Faith and Good Works—God’s grace and human activity is a creative partnership working together as faith and good works. God’s grace calls forth human response and discipline.

Faith is the only response essential for salvation. However, salvation makes itself evident through good works.  Salvation should be accompanied by works of faith, justice, and mercy since faith and good works flow from God’s gracious love through the Holy Spirit working in and through us.

Mission and Service—Personal salvation and holiness must always include social holiness, involving Christian mission and service to the world.

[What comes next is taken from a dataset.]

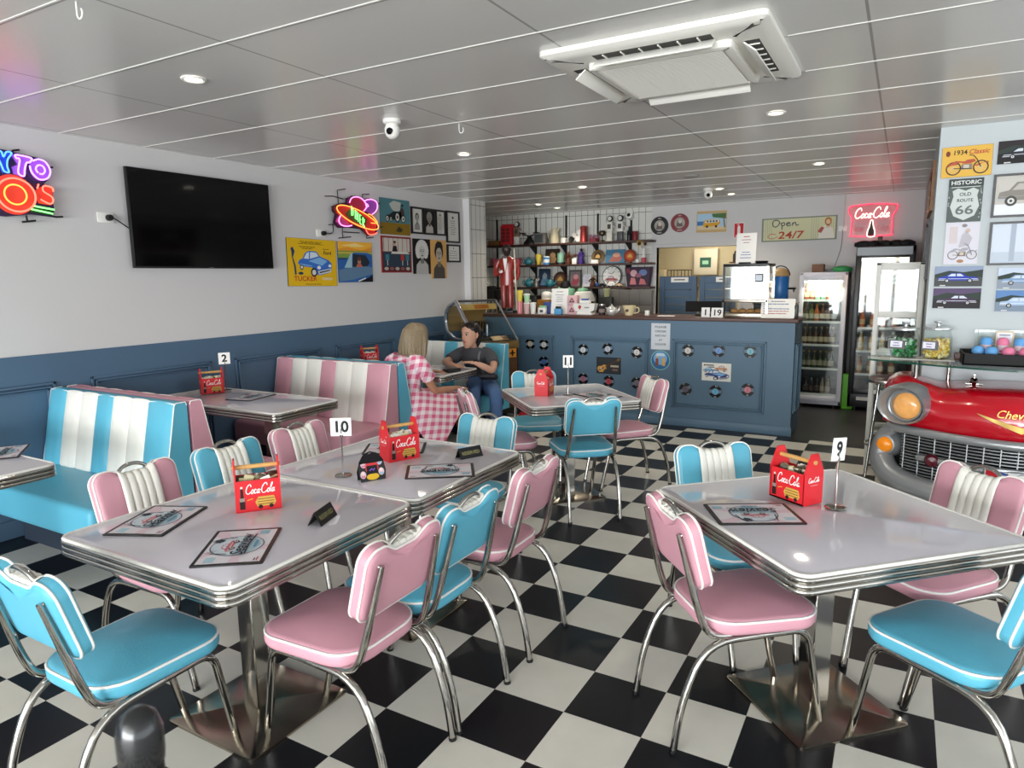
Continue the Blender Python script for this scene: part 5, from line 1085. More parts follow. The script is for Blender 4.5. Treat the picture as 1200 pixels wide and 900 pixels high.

Our personal faith, evangelical witness, and Christian social action become unified when we join our hearts of love with our hands of service.

Personal holiness entails more than individual faith and good works; love of God is always linked with love of neighbor, a passion for works of mercy, justice, and renewal in the life of the world.

Nurture and Mission of the Church—Finally, we emphasize Christian fellowship in the church. The personal experience of faith is nourished by the worshiping community. As United Methodists there is no individual religion without social religion, no personal holiness without social holiness. The communal forms of faith in the Wesleyan tradition not only promote personal growth; they also equip and mobilize us for mission and service to the world.

The outreach of the church springs from the working of the Holy Spirit. As United Methodists, we respond through connectional relationships by all our congregations based upon mutual responsiveness and accountability. Connectional ties bind our churches and members together in faith and service in our global witness, enabling faith to become active in love and increasing our work for peace and justice in the world.